In Bruges ve Seven Psychopaths'ın yaratıcısı Martin McDonagh yalnız değilmiş. Bir kardeşi varmış ve o da yazıp yönetiyormuş. 2011 yapımı The Guard bu filmlerden. In Bruges'dan tanıdığımız Brendan Glesson bu filmde başrolde..
Keyifli, eğlenceli bir film. Ama John Michael McDonagh, Martin'e göre biraz geride kalmış sanki. Araya serpilen espriler keyifli, ama film oldukça ağır ilerliyor.

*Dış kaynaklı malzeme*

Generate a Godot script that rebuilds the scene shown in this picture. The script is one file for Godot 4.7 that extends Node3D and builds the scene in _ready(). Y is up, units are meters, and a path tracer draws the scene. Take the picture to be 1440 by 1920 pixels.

Irkçı esprilerin sayısı oldukça fazla; hassas ve idealist izleyiciyi rahatsız edebilir ama filmin içinde, gelmesi muhtemel eleştirilere cevap verilmiş zaten;
I am Irish, racism is a part of our culture
Bazı filmler cumartesi akşamı filmidir. Çok yormayan, sıkmayan, ikinci defa izlemeye gerek duymayacağın ama kalabalıkta dağılmadan keyfili bir akşam geçirebileceğin filmler... Bu onlardan biri. Başka da özelliği yok açıkçası..
4 yorum:
sezona kötü başlamışsın
tarihi mağlubiyet
yönetimde sorunlar var
belki de hocanın son maçı bu
türkiye-suriye savaşacak
yerel seçimler yaklaşıyor
.
.
.
.
nabız tutayım diye bloga giriyorsun , film eleştirisi
dalga mı geçiyorsunuz? irono mi yapıyorsunuz?
o beğenmediğiniz taraftarlar , o beğenmediğiniz stadyumda ne acılar çekti dün
siz sıcak laptoplarınızdan yazarken , biz üşüyorduk dün
Okumadigim su yazinin 17 Eylul'de yazildigini gorunce bayadir buraya ugramadigimi fark ettim. 48, bu filmin en onemli detayi 1988 seul olimpiyatlari ile ilgili olan diyalog. yeni ciktiginda izledikten sonra wikipedia sayfasina girmistim. matt cetlinski yerine boyle'u koymuslardi. o ara turkiye'de bi' haber olsa da, wikipedia'dan copy paste yanlis koysalar diye cok bekledim.
sen sicak laptoplarindan yazarken, hakan sukur baskasi yaziyor saniyor ama.
seul muhabbeti neydi unuttum)
1500 metre serbestte olimpiyat dorduncusu oldugunu soyluyor.